Recorded information
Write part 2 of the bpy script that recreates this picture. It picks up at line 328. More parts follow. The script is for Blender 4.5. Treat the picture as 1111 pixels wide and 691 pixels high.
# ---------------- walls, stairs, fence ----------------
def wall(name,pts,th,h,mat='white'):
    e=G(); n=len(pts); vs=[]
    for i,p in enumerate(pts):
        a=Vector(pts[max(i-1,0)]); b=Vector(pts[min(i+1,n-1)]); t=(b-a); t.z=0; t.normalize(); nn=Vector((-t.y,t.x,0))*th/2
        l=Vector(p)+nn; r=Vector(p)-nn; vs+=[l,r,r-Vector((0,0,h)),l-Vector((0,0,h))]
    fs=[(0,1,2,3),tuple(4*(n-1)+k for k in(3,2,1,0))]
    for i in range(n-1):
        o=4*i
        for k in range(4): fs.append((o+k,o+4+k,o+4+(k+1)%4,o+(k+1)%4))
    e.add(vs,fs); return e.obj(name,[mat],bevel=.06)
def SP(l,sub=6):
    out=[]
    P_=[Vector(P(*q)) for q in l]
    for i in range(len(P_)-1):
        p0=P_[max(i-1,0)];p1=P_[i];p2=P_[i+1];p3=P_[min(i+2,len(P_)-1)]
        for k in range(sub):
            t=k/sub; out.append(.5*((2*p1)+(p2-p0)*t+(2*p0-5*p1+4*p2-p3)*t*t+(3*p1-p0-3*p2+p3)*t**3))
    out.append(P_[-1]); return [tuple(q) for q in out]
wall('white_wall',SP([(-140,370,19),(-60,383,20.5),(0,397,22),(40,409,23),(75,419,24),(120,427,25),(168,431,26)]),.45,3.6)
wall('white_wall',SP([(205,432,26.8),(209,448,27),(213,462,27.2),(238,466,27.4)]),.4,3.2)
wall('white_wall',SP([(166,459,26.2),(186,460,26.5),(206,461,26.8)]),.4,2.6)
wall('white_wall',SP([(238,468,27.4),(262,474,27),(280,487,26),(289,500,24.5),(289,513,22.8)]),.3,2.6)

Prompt
Transcribe the data above in full, exactly.

Written solution
Write part 2 of the bpy script that recreates this picture. It picks up at line 328. More parts follow. The script is for Blender 4.5. Treat the picture as 1111 pixels wide and 691 pixels high.
# ---------------- walls, stairs, fence ----------------
def wall(name,pts,th,h,mat='white'):
    e=G(); n=len(pts); vs=[]
    for i,p in enumerate(pts):
        a=Vector(pts[max(i-1,0)]); b=Vector(pts[min(i+1,n-1)]); t=(b-a); t.z=0; t.normalize(); nn=Vector((-t.y,t.x,0))*th/2
        l=Vector(p)+nn; r=Vector(p)-nn; vs+=[l,r,r-Vector((0,0,h)),l-Vector((0,0,h))]
    fs=[(0,1,2,3),tuple(4*(n-1)+k for k in(3,2,1,0))]
    for i in range(n-1):
        o=4*i
        for k in range(4): fs.append((o+k,o+4+k,o+4+(k+1)%4,o+(k+1)%4))
    e.add(vs,fs); return e.obj(name,[mat],bevel=.06)
def SP(l,sub=6):
    out=[]
    P_=[Vector(P(*q)) for q in l]
    for i in range(len(P_)-1):
        p0=P_[max(i-1,0)];p1=P_[i];p2=P_[i+1];p3=P_[min(i+2,len(P_)-1)]
        for k in range(sub):
            t=k/sub; out.append(.5*((2*p1)+(p2-p0)*t+(2*p0-5*p1+4*p2-p3)*t*t+(3*p1-p0-3*p2+p3)*t**3))
    out.append(P_[-1]); return [tuple(q) for q in out]
wall('white_wall',SP([(-140,370,19),(-60,383,20.5),(0,397,22),(40,409,23),(75,419,24),(120,427,25),(168,431,26)]),.45,3.6)
wall('white_wall',SP([(205,432,26.8),(209,448,27),(213,462,27.2),(238,466,27.4)]),.4,3.2)
wall('white_wall',SP([(166,459,26.2),(186,460,26.5),(206,461,26.8)]),.4,2.6)
wall('white_wall',SP([(238,468,27.4),(262,474,27),(280,487,26),(289,500,24.5),(289,513,22.8)]),.3,2.6)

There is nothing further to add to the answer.